The Variags connected Rus’, via the Baltic Sea, with all the known “Western” world: all of Europe, the Mediterranean, America, via the Black see, with the Middle East, and, via the Caspian Sea, with the far East . Then Tatars and Mongols brought customs and technology of Mongolia, China and Persia; Byzantines, Turks and Jews connected ancient Rus’ with the Middle East.

Also the political structures, far from being crystallized in an archaic form of “Asiatic despotism”, as hinted by many “Western” commentators, varied without interruption: from the “classic” freedoms of the originary peoples of the steppes and the Novgorod Republic (viece), to the republican forms of Greek colonies on the Black Sea (boulé), of the Variags (thing), of the Kossacks (Rada), up to a Federation of Feudal Monarchies like the Kievskaja Rus’ (Duma), and to the Absolutist government of the following “Zarstvo” and “Imperija”, which, on the other side, were absolutely in line with the contemporary political structures, for instance, of England under Henry VIII and Elisabeth 1st, or of Milan under the Visconti and the Sforza, or of France under Louis XIV. In any case, political exchanges with Europe were very tight.

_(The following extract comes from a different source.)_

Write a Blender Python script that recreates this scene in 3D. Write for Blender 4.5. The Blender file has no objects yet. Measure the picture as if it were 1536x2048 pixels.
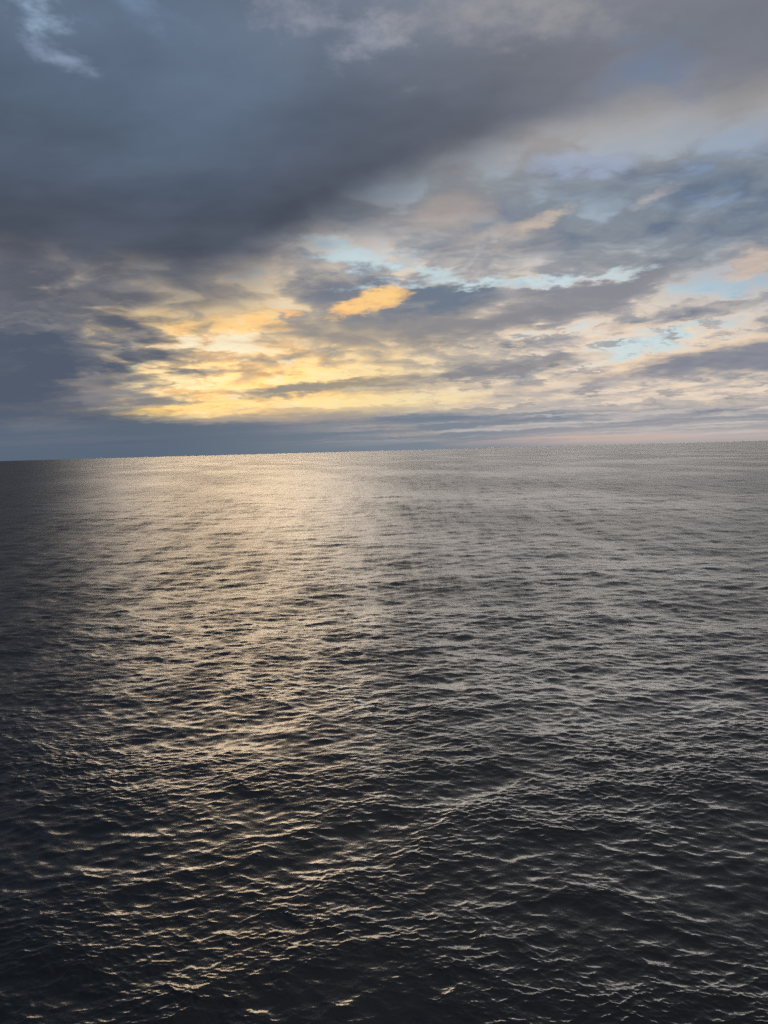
import bpy, math
import numpy as np

scene = bpy.context.scene

# ------------------------------------------------------------------ camera
CAM_H = 37.0                       # eye height above the sea, a cabin window on a ship
FOCAL = 1480.0 / 1536.0            # focal length / frame width
PITCH = math.radians(-4.75)
ROLL = math.radians(1.53)
F0 = np.array([0.0, math.cos(PITCH), math.sin(PITCH)])
R0 = np.array([1.0, 0.0, 0.0])
U0 = np.cross(R0, F0)
RGT = math.cos(ROLL) * R0 - math.sin(ROLL) * U0
UPV = math.sin(ROLL) * R0 + math.cos(ROLL) * U0

from mathutils import Matrix
cam = bpy.data.cameras.new("camera")
cam_ob = bpy.data.objects.new("camera", cam)
scene.collection.objects.link(cam_ob)
cam.sensor_fit = 'HORIZONTAL'
cam.sensor_width = 36.0
cam.lens = 36.0 * FOCAL
cam.clip_start = 0.1
cam.clip_end = 200000.0
m = Matrix.Identity(4)
for i in range(3):
    m[i][0] = RGT[i]
    m[i][1] = UPV[i]
    m[i][2] = -F0[i]
m[2][3] = CAM_H
cam_ob.matrix_world = m
scene.camera = cam_ob

# ------------------------------------------------------------------ render
scene.render.engine = 'CYCLES'
scene.view_settings.view_transform = 'Standard'
scene.view_settings.look = 'None'
scene.view_settings.exposure = 0.0
scene.view_settings.gamma = 1.0
scene.cycles.max_bounces = 4
scene.cycles.glossy_bounces = 3
scene.cycles.diffuse_bounces = 2
scene.cycles.use_denoising = False
scene.cycles.sample_clamp_direct = 12.0
scene.cycles.sample_clamp_indirect = 2.0

# ------------------------------------------------------------------ sun (veiled by thin cloud, low over the sea)
SUN_AZ = math.radians(3.0)       # from +Y towards +X
SUN_EL = math.radians(2.0)
sun = bpy.data.lights.new("sun", 'SUN')
sun.energy = 1.5
sun.angle = math.radians(64.0)
sun.color = (1.0, 0.97, 0.94)
sun_ob = bpy.data.objects.new("sun", sun)
scene.collection.objects.link(sun_ob)
sd = np.array([math.sin(SUN_AZ) * math.cos(SUN_EL), math.cos(SUN_AZ) * math.cos(SUN_EL), math.sin(SUN_EL)])
from mathutils import Vector
sun_ob.rotation_euler = Vector(sd).to_track_quat('Z', 'Y').to_euler()
sun_ob.location = tuple(sd * 60.0)

# ------------------------------------------------------------------ world: sky + cloud layers (node based, by direction)
world = bpy.data.worlds.new("World")
scene.world = world
world.use_nodes = True
NT = world.node_tree
for n in list(NT.nodes):
    NT.nodes.remove(n)
SKY_STRENGTH = 0.1
world.cycles.sampling_method = 'NONE'


def lin(c):
    c = c / 255.0
    return c / 12.92 if c <= 0.04045 else ((c + 0.055) / 1.055) ** 2.4


def rgb(r, g, b):
    return (lin(r), lin(g), lin(b), 1.0)


def link(a, b):
    NT.links.new(a, b)


class S:
    """a float socket with arithmetic"""
    def __init__(self, sock):
        self.s = sock

    def _b(self, op, o, rev=False):
        a, b = (o, self) if rev else (self, o)
        return math_node(op, a, b)
    def __add__(self, o): return self._b('ADD', o)
    def __radd__(self, o): return self._b('ADD', o, True)
    def __sub__(self, o): return self._b('SUBTRACT', o)
    def __rsub__(self, o): return self._b('SUBTRACT', o, True)
    def __mul__(self, o): return self._b('MULTIPLY', o)
    def __rmul__(self, o): return self._b('MULTIPLY', o, True)
    def __truediv__(self, o): return self._b('DIVIDE', o)
    def __rtruediv__(self, o): return self._b('DIVIDE', o, True)


def put(inp, v):
    if isinstance(v, S):
        link(v.s, inp)
    elif isinstance(v, bpy.types.NodeSocket):
        link(v, inp)
    else:
        inp.default_value = v


def math_node(op, a, b=None, c=None, clamp=False):
    n = NT.nodes.new('ShaderNodeMath')
    n.operation = op
    n.use_clamp = clamp
    put(n.inputs[0], a)
    if b is not None:
        put(n.inputs[1], b)
    if c is not None:
        put(n.inputs[2], c)
    return S(n.outputs[0])


def fmax(a, b): return math_node('MAXIMUM', a, b)
def fmin(a, b): return math_node('MINIMUM', a, b)
def sat(a): return math_node('MULTIPLY', a, 1.0, clamp=True)


def step(lo, hi, x):
    """smoothstep; lo > hi gives the falling version"""
    n = NT.nodes.new('ShaderNodeMapRange')
    n.interpolation_type = 'SMOOTHSTEP'
    put(n.inputs['Value'], x)
    if isinstance(lo, (int, float)) and isinstance(hi, (int, float)) and lo > hi:
        n.inputs['From Min'].default_value = hi
        n.inputs['From Max'].default_value = lo
        n.inputs['To Min'].default_value = 1.0
        n.inputs['To Max'].default_value = 0.0
    else:
        put(n.inputs['From Min'], lo)
        put(n.inputs['From Max'], hi)
    return S(n.outputs['Result'])


def fall(hi, lo, x, top=1.0):
    """1*top below lo, 0 above hi"""
    n = NT.nodes.new('ShaderNodeMapRange')
    n.interpolation_type = 'SMOOTHSTEP'
    put(n.inputs['Value'], x)
    n.inputs['From Min'].default_value = lo
    n.inputs['From Max'].default_value = hi
    n.inputs['To Min'].default_value = top
    n.inputs['To Max'].default_value = 0.0
    return S(n.outputs['Result'])


def vec(x, y, z=0.0):
    n = NT.nodes.new('ShaderNodeCombineXYZ')
    put(n.inputs[0], x)
    put(n.inputs[1], y)
    put(n.inputs[2], z)
    return n.outputs[0]


def noise(v, scale=1.0, detail=4.0, rough=0.55, dist=0.0, lac=2.0, color=False, dims='2D'):
    n = NT.nodes.new('ShaderNodeTexNoise')
    n.noise_dimensions = dims
    n.inputs['Scale'].default_value = scale
    n.inputs['Detail'].default_value = detail
    n.inputs['Roughness'].default_value = rough
    n.inputs['Lacunarity'].default_value = lac
    n.inputs['Distortion'].default_value = dist
    link(v, n.inputs['Vector'])
    if color:
        sp = NT.nodes.new('ShaderNodeSeparateColor')
        link(n.outputs['Color'], sp.inputs[0])
        return S(sp.outputs[0]), S(sp.outputs[1]), S(sp.outputs[2])
    return S(n.outputs['Fac'])


def mix(a, b, f):
    n = NT.nodes.new('ShaderNodeMix')
    n.data_type = 'RGBA'
    put(n.inputs[0], f)
    put(n.inputs[6], a)
    put(n.inputs[7], b)
    return n.outputs[2]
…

The Rjurik Dynasty, as well as the Greek Clergy, was invited into Russia precisely for what, at their time, was considered to be importing “European” lifestyles: monarchy, commerce, Christendom, in the same way as the East Bulgarians of Bolgar (Kazan) called the Muslims, and the Khazars called the Jews. Words like “kniaz” (prince) and “Vieče” (council) come from the Germanic word “Kuning” (king) and “Witan” (assembly).
In particular, the Rjurikovići had a very active intermarriage policy with European kings, which was continued by the Russian rules up to the end of their empire. In particular, Vladimir the Great married Ann of Byzance; Jaroslav married the Norvegian Ingigerda (Irina); Elizaveta Jaroslavna married king Harold of Norway; Anna Jaroslavna married Henry 1st of France, and later on became Queen of France; Anastasija Jaroslavna married Andrew 1st of Hungary.
Centralization and supremacy of the King on the Church came from Greece, and, later on, from the Protestant Revolutions.
Eneas Piccolomini, an Italian humanist and geographer, who later on became Pope Pius II, and to whom we owe the concept of the “European Common House”, inserted Russia into the geography of Europe in the XV Century. According to him, the borderline ran alongside the river Don and the Azov Sea.